WHAT IS EXPECTED — In the entries below, find the lines with the word "wide" and copy them.

Rows from a 3D scene dataset:
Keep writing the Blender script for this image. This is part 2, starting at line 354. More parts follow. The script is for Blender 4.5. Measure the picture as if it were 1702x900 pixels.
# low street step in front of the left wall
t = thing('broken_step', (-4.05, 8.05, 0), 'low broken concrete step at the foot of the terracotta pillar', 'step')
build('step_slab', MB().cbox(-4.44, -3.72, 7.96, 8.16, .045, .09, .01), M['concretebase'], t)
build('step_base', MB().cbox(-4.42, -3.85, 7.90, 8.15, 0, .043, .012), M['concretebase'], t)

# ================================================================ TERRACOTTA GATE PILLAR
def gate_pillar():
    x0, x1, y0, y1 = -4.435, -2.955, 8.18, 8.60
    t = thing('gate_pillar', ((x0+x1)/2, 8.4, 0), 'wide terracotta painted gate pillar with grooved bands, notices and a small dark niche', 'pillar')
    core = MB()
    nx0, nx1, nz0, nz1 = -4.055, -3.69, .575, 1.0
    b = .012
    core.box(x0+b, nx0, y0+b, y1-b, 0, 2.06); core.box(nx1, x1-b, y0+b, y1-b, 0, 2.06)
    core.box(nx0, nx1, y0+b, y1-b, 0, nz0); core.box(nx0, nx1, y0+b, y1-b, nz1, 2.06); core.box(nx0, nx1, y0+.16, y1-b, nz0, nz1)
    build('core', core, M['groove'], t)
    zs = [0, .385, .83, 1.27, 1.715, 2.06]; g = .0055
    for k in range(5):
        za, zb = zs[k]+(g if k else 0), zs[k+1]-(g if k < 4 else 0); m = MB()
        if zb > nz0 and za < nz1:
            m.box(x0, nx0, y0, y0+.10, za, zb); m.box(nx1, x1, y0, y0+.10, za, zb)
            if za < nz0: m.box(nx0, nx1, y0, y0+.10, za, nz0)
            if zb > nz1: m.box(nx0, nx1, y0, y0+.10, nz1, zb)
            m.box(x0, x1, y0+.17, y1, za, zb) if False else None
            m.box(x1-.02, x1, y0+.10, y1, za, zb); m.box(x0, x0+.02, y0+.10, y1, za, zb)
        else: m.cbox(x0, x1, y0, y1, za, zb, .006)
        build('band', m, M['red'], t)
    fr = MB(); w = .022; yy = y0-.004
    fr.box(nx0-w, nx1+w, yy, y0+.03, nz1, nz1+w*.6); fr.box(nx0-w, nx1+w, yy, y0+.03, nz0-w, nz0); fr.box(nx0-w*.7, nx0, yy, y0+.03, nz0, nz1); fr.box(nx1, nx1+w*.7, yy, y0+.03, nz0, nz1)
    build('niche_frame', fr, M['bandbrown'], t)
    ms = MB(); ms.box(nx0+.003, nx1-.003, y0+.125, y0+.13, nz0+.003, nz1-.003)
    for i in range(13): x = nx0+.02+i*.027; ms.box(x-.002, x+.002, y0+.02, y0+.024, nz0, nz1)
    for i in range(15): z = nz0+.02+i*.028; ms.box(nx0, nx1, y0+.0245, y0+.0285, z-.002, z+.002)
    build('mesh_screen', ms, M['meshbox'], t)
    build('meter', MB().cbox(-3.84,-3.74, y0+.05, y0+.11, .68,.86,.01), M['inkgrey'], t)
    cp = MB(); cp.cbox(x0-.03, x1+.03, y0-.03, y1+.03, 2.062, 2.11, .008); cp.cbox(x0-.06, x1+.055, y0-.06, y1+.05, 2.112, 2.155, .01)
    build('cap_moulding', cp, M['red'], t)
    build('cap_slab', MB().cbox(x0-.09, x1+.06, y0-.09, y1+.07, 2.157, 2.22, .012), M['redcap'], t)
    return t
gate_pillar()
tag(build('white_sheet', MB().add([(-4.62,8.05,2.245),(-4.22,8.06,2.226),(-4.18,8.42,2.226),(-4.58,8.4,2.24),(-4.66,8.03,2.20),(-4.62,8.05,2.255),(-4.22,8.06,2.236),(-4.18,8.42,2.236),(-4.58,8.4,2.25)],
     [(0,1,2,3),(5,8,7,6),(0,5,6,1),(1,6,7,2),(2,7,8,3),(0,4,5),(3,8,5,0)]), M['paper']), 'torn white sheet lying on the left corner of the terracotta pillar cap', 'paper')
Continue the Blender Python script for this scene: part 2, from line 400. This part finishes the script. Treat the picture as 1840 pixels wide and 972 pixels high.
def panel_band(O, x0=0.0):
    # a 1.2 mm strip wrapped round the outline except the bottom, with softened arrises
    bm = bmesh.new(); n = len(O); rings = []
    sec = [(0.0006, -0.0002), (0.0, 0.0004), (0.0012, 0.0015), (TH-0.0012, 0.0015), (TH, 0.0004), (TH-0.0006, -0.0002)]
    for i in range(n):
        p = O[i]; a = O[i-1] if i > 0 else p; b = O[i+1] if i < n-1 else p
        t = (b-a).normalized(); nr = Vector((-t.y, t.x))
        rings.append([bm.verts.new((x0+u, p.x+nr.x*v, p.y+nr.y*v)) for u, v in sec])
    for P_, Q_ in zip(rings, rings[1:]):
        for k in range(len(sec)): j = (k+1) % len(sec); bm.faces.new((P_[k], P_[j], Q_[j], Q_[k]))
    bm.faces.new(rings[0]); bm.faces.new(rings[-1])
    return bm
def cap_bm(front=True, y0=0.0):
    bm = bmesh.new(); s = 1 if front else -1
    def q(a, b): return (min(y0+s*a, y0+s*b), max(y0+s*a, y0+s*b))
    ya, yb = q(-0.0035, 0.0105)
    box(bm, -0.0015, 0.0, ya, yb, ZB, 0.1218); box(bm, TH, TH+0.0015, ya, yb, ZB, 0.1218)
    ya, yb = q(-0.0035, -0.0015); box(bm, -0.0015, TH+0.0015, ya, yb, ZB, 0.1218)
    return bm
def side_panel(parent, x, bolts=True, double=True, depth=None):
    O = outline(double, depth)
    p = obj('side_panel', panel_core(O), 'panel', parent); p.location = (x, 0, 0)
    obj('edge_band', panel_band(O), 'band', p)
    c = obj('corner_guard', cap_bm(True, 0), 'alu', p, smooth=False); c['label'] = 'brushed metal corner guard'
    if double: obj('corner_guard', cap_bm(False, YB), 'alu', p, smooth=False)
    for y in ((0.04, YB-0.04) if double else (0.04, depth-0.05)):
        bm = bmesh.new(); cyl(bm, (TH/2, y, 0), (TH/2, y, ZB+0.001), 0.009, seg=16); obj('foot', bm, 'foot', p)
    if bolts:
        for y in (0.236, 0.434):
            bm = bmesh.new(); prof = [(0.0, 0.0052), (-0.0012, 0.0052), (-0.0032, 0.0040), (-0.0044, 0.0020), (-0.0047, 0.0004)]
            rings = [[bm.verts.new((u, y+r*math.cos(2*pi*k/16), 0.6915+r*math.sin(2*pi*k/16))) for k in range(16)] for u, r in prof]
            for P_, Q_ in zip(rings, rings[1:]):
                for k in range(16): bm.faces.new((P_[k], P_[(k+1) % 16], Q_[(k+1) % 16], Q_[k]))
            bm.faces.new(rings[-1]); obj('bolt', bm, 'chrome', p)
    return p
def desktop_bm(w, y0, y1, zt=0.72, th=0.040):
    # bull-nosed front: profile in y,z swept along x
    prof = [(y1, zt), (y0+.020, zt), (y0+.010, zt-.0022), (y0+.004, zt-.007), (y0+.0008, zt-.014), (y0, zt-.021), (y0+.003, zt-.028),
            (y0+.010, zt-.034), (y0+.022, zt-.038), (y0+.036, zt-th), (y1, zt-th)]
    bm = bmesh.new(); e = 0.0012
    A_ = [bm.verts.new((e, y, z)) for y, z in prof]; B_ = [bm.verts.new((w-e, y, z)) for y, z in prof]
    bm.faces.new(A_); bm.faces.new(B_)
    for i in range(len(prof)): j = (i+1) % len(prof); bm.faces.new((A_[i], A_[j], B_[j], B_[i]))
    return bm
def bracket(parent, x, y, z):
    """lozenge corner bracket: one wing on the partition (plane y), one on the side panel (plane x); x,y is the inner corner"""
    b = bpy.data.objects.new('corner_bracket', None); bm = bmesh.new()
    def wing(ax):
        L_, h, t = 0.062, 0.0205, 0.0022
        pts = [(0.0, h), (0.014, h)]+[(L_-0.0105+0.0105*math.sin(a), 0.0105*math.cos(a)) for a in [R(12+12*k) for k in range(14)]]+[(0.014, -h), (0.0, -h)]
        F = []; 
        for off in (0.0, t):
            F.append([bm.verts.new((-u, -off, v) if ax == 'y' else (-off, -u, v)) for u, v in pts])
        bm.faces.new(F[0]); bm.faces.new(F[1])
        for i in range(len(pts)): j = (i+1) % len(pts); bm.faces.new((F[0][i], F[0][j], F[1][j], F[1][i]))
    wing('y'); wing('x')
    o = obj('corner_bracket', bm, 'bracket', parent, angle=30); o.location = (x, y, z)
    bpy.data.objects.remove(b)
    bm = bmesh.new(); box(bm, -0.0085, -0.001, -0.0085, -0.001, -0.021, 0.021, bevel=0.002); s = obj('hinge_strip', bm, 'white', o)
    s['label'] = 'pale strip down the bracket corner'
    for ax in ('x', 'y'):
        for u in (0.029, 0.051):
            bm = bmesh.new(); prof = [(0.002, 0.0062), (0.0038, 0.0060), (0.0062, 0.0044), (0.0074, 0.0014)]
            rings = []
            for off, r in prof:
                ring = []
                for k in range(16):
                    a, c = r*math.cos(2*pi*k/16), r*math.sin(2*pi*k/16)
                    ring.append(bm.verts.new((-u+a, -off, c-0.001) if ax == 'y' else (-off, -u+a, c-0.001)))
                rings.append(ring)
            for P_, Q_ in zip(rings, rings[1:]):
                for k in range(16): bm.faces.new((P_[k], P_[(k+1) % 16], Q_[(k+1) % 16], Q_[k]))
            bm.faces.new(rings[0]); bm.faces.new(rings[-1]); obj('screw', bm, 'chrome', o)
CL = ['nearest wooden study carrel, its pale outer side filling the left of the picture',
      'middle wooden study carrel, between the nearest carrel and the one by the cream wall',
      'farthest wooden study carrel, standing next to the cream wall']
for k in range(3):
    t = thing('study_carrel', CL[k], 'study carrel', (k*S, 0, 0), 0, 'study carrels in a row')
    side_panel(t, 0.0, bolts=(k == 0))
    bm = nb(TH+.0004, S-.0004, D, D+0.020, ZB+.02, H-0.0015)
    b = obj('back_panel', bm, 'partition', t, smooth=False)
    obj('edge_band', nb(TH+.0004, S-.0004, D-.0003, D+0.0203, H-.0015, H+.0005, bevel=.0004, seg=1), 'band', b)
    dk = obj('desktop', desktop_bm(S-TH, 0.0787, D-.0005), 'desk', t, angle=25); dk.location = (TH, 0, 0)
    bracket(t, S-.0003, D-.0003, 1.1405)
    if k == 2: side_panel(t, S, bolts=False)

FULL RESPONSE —
    t = thing('gate_pillar', ((x0+x1)/2, 8.4, 0), 'wide terracotta painted gate pillar with grooved bands, notices and a small dark niche', 'pillar')
Continue the Blender Python script for this scene: part 2, from line 400. This part finishes the script. Treat the picture as 1840 pixels wide and 972 pixels high.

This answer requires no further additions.